Objective:
Retype exactly the lines below, beginning with the first and ending with the line where "scene.camera = cam" appears.

** begin **

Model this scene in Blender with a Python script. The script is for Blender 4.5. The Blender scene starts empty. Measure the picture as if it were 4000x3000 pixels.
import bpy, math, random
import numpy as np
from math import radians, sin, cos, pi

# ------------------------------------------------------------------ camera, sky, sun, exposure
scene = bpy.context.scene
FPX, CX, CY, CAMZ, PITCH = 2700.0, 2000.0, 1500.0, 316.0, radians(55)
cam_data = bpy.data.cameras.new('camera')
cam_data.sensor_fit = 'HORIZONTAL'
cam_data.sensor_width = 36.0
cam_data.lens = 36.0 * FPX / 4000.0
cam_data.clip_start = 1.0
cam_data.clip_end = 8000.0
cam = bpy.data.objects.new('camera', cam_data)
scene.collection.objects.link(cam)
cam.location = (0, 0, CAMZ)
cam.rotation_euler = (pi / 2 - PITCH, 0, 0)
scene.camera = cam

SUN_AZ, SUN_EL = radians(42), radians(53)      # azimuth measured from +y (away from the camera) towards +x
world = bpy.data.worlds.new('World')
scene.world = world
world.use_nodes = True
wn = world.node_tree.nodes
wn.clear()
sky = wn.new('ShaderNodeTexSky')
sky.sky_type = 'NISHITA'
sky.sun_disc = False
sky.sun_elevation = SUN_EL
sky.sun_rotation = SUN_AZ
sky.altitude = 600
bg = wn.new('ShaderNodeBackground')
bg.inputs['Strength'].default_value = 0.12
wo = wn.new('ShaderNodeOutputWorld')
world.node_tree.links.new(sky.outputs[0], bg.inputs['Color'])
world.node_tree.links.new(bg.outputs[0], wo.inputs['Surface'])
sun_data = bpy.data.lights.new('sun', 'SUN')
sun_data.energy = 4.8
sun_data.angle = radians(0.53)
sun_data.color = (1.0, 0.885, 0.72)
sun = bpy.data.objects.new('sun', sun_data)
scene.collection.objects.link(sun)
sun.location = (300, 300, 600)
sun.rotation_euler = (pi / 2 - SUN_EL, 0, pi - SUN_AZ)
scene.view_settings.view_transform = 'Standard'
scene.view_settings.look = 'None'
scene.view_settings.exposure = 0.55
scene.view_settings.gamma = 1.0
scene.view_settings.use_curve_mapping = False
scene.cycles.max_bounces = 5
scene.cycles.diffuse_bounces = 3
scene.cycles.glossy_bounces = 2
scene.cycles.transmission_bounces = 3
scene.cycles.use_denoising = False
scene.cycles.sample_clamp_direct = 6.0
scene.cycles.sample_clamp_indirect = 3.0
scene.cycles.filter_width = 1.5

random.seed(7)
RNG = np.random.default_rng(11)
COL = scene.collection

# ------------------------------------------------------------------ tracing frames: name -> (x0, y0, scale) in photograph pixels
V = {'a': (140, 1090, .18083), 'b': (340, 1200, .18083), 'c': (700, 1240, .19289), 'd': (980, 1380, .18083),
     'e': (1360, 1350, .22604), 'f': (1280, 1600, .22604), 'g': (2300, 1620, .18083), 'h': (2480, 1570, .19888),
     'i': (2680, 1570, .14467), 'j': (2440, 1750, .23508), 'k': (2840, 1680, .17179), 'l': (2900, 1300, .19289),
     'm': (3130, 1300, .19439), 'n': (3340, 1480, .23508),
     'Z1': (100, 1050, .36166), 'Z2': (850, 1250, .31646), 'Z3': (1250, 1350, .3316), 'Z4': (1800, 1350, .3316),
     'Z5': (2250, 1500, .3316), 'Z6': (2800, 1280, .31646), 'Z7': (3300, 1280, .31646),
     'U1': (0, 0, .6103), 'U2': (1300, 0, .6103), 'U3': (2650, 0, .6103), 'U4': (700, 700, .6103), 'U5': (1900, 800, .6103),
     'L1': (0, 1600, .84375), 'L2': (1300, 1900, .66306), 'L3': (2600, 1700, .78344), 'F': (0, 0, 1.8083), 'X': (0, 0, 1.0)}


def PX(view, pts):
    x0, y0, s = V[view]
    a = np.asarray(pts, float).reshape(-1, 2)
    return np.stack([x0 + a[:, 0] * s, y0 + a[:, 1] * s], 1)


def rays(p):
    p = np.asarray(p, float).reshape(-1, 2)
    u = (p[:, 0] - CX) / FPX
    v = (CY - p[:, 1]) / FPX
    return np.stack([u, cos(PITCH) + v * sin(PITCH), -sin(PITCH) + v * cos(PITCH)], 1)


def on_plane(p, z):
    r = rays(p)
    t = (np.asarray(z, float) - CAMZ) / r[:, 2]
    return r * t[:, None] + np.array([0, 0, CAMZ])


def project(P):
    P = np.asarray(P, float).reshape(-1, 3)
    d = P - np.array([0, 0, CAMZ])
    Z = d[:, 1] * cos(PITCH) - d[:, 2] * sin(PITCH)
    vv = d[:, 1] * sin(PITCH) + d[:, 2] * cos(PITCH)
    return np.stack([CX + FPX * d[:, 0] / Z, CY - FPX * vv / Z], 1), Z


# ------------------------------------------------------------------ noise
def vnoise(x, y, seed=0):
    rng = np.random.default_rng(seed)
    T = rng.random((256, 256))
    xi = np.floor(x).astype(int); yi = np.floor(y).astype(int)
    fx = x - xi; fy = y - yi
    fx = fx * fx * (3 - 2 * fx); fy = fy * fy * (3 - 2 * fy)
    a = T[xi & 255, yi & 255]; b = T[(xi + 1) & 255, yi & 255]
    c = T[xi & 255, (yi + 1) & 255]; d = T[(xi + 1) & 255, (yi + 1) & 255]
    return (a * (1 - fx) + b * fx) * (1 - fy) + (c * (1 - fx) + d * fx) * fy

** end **

The result:
Model this scene in Blender with a Python script. The script is for Blender 4.5. The Blender scene starts empty. Measure the picture as if it were 4000x3000 pixels.
import bpy, math, random
import numpy as np
from math import radians, sin, cos, pi

# ------------------------------------------------------------------ camera, sky, sun, exposure
scene = bpy.context.scene
FPX, CX, CY, CAMZ, PITCH = 2700.0, 2000.0, 1500.0, 316.0, radians(55)
cam_data = bpy.data.cameras.new('camera')
cam_data.sensor_fit = 'HORIZONTAL'
cam_data.sensor_width = 36.0
cam_data.lens = 36.0 * FPX / 4000.0
cam_data.clip_start = 1.0
cam_data.clip_end = 8000.0
cam = bpy.data.objects.new('camera', cam_data)
scene.collection.objects.link(cam)
cam.location = (0, 0, CAMZ)
cam.rotation_euler = (pi / 2 - PITCH, 0, 0)
scene.camera = cam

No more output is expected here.